Water stored in the old reservoir is funneled into an overflow into another nearby reservoir Friday, July 29, 2022, at the Brownsville Public Utilities Board’s Water Plant No. 1 in Brownsville. (Denise Cathey/The Brownsville Herald)

Regardless of what the tropics do or don’t deliver, September is critical for beneficial rains directly over the Rio Grande Valley and deep South Texas brush and ranch lands and the Rio Grande Basin to some extent, he said. The current forecast is for lower-than-average rainfall, though the possibility of a tropical cyclone during peak hurricane season could change that, Goldsmith said.

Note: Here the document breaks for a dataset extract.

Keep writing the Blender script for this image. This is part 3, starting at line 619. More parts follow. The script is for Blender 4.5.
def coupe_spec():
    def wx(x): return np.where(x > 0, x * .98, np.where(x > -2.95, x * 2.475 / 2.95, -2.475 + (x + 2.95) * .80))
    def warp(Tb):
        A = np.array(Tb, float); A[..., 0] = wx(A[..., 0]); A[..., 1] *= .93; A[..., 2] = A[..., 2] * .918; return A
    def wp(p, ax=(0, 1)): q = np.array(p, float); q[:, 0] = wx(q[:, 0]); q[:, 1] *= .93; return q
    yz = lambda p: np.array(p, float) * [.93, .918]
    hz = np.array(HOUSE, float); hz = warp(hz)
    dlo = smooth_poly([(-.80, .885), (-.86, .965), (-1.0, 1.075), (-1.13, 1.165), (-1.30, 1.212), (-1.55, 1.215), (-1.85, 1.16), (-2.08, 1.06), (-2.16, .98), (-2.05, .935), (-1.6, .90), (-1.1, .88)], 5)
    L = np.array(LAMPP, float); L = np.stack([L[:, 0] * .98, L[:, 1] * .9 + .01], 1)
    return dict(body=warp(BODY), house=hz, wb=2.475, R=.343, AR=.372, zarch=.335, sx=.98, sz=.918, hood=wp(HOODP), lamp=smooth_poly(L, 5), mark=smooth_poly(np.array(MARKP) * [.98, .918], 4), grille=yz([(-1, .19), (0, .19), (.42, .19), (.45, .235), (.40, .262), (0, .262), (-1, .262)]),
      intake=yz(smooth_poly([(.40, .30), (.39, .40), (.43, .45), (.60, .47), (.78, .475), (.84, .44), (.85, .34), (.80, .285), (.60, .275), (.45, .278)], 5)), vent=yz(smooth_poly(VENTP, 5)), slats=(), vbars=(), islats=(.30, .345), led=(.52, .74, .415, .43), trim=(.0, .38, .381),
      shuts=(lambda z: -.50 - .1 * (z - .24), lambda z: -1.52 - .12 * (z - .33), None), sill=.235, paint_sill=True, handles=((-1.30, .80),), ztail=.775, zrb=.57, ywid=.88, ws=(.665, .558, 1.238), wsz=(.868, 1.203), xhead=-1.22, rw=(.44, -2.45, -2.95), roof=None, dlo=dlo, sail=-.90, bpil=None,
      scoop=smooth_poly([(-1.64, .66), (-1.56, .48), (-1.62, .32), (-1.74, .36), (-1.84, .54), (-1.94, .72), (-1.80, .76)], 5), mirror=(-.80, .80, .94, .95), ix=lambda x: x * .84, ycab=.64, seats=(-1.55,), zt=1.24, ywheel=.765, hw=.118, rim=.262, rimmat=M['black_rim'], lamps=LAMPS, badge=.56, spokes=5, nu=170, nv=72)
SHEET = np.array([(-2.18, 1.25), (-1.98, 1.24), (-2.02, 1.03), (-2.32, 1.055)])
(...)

“If rains fail to materialize in September or early October, we could be in serious water supply trouble for late fall and early winter,” he said.

The combination of limited rainfall and above-average to much-above-average temperatures into November and beyond will prolong high evaporation rates and continued declining water levels in the reservoirs, Goldsmith said, noting that since April 1 temperatures in Brownsville and Harlingen have been nearly one full degree higher than previous records set last decade.

“The forecast through December suggest that Valley sites could approach another top-10 warmest year, which would continue the trend which began in 2011,” he said.